-- start --

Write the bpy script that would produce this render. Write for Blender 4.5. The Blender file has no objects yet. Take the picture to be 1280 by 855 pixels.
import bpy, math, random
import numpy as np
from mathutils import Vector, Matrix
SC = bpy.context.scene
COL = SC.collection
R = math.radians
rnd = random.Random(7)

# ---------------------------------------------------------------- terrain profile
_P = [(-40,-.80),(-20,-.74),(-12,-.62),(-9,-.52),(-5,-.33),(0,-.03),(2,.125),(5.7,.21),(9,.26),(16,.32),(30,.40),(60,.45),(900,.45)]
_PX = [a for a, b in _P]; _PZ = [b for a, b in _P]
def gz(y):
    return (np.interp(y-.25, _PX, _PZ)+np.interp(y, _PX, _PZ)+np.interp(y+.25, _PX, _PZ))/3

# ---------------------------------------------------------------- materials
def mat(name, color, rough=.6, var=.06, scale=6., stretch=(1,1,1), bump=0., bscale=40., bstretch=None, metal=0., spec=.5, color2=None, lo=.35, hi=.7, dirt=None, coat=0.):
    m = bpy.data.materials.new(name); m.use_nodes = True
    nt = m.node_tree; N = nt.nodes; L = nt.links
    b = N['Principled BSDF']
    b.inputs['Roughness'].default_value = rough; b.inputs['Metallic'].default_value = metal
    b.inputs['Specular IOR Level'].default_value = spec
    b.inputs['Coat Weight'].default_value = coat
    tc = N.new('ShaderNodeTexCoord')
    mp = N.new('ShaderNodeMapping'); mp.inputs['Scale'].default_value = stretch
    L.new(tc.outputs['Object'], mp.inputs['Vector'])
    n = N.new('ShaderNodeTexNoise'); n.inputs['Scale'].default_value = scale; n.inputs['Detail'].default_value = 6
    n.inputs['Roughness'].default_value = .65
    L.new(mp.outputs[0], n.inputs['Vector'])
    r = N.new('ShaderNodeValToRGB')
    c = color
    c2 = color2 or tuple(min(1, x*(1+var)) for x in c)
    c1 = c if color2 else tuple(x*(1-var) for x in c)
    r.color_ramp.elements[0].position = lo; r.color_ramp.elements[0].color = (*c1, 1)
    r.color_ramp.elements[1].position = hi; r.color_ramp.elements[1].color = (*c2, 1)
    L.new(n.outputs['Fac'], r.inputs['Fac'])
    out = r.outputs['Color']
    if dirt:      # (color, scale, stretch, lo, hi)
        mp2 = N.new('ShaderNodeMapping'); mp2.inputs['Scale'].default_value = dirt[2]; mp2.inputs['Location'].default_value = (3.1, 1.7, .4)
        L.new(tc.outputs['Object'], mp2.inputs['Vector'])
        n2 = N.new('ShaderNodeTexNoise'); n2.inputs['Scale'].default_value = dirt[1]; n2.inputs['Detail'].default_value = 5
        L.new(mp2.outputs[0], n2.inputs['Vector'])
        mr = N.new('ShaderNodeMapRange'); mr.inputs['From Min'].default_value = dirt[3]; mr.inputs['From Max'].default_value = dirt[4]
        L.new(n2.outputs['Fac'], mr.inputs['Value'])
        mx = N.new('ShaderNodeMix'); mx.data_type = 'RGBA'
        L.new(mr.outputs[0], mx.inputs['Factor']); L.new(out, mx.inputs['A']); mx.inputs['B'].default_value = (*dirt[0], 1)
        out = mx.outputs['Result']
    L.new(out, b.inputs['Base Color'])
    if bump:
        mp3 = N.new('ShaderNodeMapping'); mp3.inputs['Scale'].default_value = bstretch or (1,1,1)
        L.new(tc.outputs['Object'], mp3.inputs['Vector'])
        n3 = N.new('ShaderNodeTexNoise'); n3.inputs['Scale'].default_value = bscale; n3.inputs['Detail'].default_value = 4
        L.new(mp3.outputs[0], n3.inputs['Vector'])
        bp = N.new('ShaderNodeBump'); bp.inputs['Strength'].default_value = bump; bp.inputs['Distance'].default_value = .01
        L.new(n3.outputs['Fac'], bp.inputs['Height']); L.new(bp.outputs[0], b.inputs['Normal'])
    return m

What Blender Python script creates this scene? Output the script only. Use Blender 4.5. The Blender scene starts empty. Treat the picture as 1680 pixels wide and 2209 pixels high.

-- end --

Faithfully transcribe the whole of the data.

Write the bpy script that would produce this render. Write for Blender 4.5. The Blender file has no objects yet. Take the picture to be 1280 by 855 pixels.
import bpy, math, random
import numpy as np
from mathutils import Vector, Matrix
SC = bpy.context.scene
COL = SC.collection
R = math.radians
rnd = random.Random(7)

# ---------------------------------------------------------------- terrain profile
_P = [(-40,-.80),(-20,-.74),(-12,-.62),(-9,-.52),(-5,-.33),(0,-.03),(2,.125),(5.7,.21),(9,.26),(16,.32),(30,.40),(60,.45),(900,.45)]
_PX = [a for a, b in _P]; _PZ = [b for a, b in _P]
def gz(y):
    return (np.interp(y-.25, _PX, _PZ)+np.interp(y, _PX, _PZ)+np.interp(y+.25, _PX, _PZ))/3

# ---------------------------------------------------------------- materials
def mat(name, color, rough=.6, var=.06, scale=6., stretch=(1,1,1), bump=0., bscale=40., bstretch=None, metal=0., spec=.5, color2=None, lo=.35, hi=.7, dirt=None, coat=0.):
    m = bpy.data.materials.new(name); m.use_nodes = True
    nt = m.node_tree; N = nt.nodes; L = nt.links
    b = N['Principled BSDF']
    b.inputs['Roughness'].default_value = rough; b.inputs['Metallic'].default_value = metal
    b.inputs['Specular IOR Level'].default_value = spec
    b.inputs['Coat Weight'].default_value = coat
    tc = N.new('ShaderNodeTexCoord')
    mp = N.new('ShaderNodeMapping'); mp.inputs['Scale'].default_value = stretch
    L.new(tc.outputs['Object'], mp.inputs['Vector'])
    n = N.new('ShaderNodeTexNoise'); n.inputs['Scale'].default_value = scale; n.inputs['Detail'].default_value = 6
    n.inputs['Roughness'].default_value = .65
    L.new(mp.outputs[0], n.inputs['Vector'])
    r = N.new('ShaderNodeValToRGB')
    c = color
    c2 = color2 or tuple(min(1, x*(1+var)) for x in c)
    c1 = c if color2 else tuple(x*(1-var) for x in c)
    r.color_ramp.elements[0].position = lo; r.color_ramp.elements[0].color = (*c1, 1)
    r.color_ramp.elements[1].position = hi; r.color_ramp.elements[1].color = (*c2, 1)
    L.new(n.outputs['Fac'], r.inputs['Fac'])
    out = r.outputs['Color']
    if dirt:      # (color, scale, stretch, lo, hi)
        mp2 = N.new('ShaderNodeMapping'); mp2.inputs['Scale'].default_value = dirt[2]; mp2.inputs['Location'].default_value = (3.1, 1.7, .4)
        L.new(tc.outputs['Object'], mp2.inputs['Vector'])
        n2 = N.new('ShaderNodeTexNoise'); n2.inputs['Scale'].default_value = dirt[1]; n2.inputs['Detail'].default_value = 5
        L.new(mp2.outputs[0], n2.inputs['Vector'])
        mr = N.new('ShaderNodeMapRange'); mr.inputs['From Min'].default_value = dirt[3]; mr.inputs['From Max'].default_value = dirt[4]
        L.new(n2.outputs['Fac'], mr.inputs['Value'])
        mx = N.new('ShaderNodeMix'); mx.data_type = 'RGBA'
        L.new(mr.outputs[0], mx.inputs['Factor']); L.new(out, mx.inputs['A']); mx.inputs['B'].default_value = (*dirt[0], 1)
        out = mx.outputs['Result']
    L.new(out, b.inputs['Base Color'])
    if bump:
        mp3 = N.new('ShaderNodeMapping'); mp3.inputs['Scale'].default_value = bstretch or (1,1,1)
        L.new(tc.outputs['Object'], mp3.inputs['Vector'])
        n3 = N.new('ShaderNodeTexNoise'); n3.inputs['Scale'].default_value = bscale; n3.inputs['Detail'].default_value = 4
        L.new(mp3.outputs[0], n3.inputs['Vector'])
        bp = N.new('ShaderNodeBump'); bp.inputs['Strength'].default_value = bump; bp.inputs['Distance'].default_value = .01
        L.new(n3.outputs['Fac'], bp.inputs['Height']); L.new(bp.outputs[0], b.inputs['Normal'])
    return m

What Blender Python script creates this scene? Output the script only. Use Blender 4.5. The Blender scene starts empty. Treat the picture as 1680 pixels wide and 2209 pixels high.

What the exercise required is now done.